Climate Change

US’ revised Clean Power Plan not ambitious enough

The final plan boasts of only a marginal difference in the amount of power generation-related emissions reduced until 2030

 
By Vijeta Rattani
Last Updated: Friday 07 August 2015
Credit: Leaflet CC BY-SA 3.0
Credit: Leaflet CC BY-SA 3.0 Credit: Leaflet CC BY-SA 3.0

The 2014 version of the US’ Clean Power Plan had proposed to cut carbon pollution of the power sector by 30 per cent by 2030. Compared with last year’s proposal, the revised and final Clean Power Plan aims to cut over 70 million tonnes more, which is 32 per cent below 2005 levels.

This marginal increase of 2 per cent is being hailed as the “game changer” by the US government. US President Barack Obama has called it "the biggest, most important step we have ever taken" to tackle climate change.

The plan is expected to help consumers save nearly US $85 a year on their energy bills in 2030. It is also billed to save enough energy to power 30 million homes, prevent up to 3,600 premature deaths and lead to 30 per cent more renewable energy generation by 2030. The public health and climate benefits of the plan are estimated at $34 billion to $54 billion per year by 2030, outweighing its cost at $8.4 billion.

Ensuring compliance will be challenge

The plan relies on federal state partnership under which US states are expected to come up with their own plans and targets by September 2016 and are required to comply with the rules only by 2022. It would be challenging for the Obama administration to ensure compliance.
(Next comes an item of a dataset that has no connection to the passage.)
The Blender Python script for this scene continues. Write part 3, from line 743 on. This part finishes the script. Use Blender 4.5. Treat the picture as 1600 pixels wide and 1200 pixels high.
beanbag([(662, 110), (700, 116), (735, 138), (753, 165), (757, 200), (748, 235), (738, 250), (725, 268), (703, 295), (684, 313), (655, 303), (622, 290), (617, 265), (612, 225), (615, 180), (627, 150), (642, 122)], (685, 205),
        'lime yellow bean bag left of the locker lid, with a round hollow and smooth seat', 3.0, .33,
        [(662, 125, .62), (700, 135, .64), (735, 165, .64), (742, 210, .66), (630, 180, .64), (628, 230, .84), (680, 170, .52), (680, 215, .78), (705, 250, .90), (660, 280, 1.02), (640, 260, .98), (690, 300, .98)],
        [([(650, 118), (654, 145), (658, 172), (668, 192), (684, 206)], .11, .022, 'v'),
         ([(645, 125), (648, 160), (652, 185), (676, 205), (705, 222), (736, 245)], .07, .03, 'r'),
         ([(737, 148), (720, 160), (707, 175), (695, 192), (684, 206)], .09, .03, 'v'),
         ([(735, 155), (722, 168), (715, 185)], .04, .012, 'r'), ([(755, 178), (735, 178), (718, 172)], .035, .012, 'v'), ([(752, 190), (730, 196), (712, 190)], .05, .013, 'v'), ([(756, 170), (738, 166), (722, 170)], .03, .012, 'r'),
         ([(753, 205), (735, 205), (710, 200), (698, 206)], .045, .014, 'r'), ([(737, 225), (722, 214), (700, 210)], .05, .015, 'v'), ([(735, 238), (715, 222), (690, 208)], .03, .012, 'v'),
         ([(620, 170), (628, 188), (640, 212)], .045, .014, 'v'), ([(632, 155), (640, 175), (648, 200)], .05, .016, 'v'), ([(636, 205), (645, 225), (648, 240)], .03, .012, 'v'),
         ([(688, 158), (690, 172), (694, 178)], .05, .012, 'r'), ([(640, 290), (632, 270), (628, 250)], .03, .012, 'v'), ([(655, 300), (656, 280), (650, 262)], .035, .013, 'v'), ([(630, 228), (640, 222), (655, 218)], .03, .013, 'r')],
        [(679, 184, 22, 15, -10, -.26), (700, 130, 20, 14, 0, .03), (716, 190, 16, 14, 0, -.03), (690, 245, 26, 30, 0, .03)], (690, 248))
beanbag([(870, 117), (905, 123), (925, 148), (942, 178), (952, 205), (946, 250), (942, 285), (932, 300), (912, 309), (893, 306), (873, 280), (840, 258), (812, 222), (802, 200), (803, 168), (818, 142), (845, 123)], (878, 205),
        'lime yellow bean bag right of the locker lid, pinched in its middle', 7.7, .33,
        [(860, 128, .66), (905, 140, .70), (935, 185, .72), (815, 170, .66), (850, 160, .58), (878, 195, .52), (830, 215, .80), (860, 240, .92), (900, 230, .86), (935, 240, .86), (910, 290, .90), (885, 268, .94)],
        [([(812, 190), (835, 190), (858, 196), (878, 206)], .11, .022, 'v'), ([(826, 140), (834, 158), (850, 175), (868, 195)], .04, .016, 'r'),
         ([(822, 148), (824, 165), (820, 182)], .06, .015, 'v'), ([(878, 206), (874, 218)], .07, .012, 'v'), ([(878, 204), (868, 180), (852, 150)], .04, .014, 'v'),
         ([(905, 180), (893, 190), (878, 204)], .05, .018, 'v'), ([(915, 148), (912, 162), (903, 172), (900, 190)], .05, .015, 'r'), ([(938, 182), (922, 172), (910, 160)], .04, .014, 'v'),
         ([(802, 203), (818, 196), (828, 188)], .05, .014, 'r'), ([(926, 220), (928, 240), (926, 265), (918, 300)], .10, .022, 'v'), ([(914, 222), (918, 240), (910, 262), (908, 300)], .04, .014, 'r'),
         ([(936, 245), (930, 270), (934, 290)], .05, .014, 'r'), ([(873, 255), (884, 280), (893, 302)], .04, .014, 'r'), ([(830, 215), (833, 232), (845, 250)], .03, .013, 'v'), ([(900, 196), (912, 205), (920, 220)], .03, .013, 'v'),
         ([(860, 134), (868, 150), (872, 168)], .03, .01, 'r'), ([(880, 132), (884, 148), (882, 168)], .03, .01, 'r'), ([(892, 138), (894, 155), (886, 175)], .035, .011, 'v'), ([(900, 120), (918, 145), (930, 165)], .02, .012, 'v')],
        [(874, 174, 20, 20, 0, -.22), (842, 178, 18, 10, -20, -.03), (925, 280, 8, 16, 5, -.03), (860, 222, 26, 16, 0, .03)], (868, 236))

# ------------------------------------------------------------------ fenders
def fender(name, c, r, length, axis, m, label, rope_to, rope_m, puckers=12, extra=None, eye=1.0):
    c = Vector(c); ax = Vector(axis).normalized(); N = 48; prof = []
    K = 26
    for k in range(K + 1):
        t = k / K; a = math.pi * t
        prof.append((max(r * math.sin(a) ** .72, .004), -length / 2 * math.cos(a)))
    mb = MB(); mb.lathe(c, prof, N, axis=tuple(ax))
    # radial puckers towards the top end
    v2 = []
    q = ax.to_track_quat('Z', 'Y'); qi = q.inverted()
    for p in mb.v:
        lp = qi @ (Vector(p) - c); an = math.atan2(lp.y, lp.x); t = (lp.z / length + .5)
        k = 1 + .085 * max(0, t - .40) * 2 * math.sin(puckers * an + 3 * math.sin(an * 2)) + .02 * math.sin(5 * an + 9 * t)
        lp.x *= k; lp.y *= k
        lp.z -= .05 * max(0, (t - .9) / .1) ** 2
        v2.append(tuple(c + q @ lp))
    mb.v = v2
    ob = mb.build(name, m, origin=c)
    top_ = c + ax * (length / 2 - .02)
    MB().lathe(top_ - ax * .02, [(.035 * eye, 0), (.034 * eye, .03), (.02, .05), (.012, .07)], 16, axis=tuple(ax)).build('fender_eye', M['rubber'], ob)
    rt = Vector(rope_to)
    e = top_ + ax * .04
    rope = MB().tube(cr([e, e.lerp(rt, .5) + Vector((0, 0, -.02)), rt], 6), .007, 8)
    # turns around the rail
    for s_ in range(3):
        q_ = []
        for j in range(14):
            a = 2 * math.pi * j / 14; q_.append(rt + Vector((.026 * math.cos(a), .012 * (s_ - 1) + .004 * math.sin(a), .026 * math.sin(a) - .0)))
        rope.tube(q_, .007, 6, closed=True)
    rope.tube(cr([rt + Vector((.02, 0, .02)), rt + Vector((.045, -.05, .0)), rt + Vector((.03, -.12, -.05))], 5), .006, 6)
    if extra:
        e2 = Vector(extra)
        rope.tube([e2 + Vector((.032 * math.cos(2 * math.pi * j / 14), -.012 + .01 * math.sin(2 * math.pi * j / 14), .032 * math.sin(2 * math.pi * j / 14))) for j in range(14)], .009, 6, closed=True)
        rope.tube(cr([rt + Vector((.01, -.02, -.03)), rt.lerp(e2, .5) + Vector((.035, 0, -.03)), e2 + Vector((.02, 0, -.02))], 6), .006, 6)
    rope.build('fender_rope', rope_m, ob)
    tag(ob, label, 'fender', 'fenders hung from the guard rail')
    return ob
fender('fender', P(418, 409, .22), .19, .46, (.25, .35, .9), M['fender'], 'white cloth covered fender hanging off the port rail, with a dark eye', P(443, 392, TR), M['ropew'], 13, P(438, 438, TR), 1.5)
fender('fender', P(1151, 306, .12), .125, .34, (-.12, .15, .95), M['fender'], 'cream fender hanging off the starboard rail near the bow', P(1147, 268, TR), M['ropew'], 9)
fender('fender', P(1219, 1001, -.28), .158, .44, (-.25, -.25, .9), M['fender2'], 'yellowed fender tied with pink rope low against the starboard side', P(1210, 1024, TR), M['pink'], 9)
Coal-dependent states like West Virginia, Kentucky, Wyoming and Indiana are vehemently opposing the plan because they fear it will cause a huge setback to their economies.

But the most important question remains: is the plan really ambitious? Is it enough action on the part of the US?

Pollution by power generation

The power sector is the largest source of US greenhouse gas emissions. In 2013, the sector accounted for about 32 per cent of the total emissions of the country. Greenhouse gas emissions from electricity have increased by about 11 per cent since 1990 due to the increase in demand for electricity and dependence on fossil fuels for power generation.

According to British Petroleum (BP) statistics and US Environmental Protection Agency (EPA) data, the usage of coal has increased by 4.6 per cent in 2013 at 456 million tonnes of oil equivalent (Mtoe). In 2014, it rose again by 1.2 per cent.

It is evident that the US has not made enough efforts to cut coal consumption, in general and for power generation in particular.

The US plan does not talk about mechanisms for improved efficiency of power plants. Heat on Power (2015), a Centre for Science and Environment (CSE) publication, states that the percentage efficiency of coal-based power plants in the US is 36 per cent, less than that of the UK (38 per cent) and Nordic countries and Japan (41 per cent).

With lifestyles often driven by excess consumption, the US must also focus on solutions to transport emissions and wastage.

The Intended Nationally Determined Contributions (INDC) of the US already include a weak economy-wide emission reduction of 26-28 per cent by 2025, relative to 2005 emission levels which is equivalent to only 14–17 per cent below 1990 levels.

The US is historically the world’s largest polluter and is responsible for 21 per cent of total global emissions from 1850-2011. The EU-28 has contributed to 18 per cent, China 11 per cent and Japan and India are responsible for 3 per cent each of the global contributions to historical emissions, according to a CSE factsheet on Global Carbon Budget 2014.

Thus, while evidence shows that the US must shoulder the maximum responsibility for harmful impacts on the climate, the country’s Clean Power Plan is actually only a small step towards curbing carbon pollution.

The United Nations Environment Programme (UNEP), in a 2014 report, states that in order to restrict global warming to 2°C, the amount of emissions in 2030 should be between 46 to 48 GtCO2 equivalent. However, the Stern Report 2015 says that the emission reduction commitments of countries will result in around 59 GtCO2 equivalent of global emissions by that year, causing the world to miss the 2°C target.

As the biggest historical polluter and the country most capable of mitigating climate change, the US is expected to lead the efforts to prevent catastrophic impacts of climate change on our planet.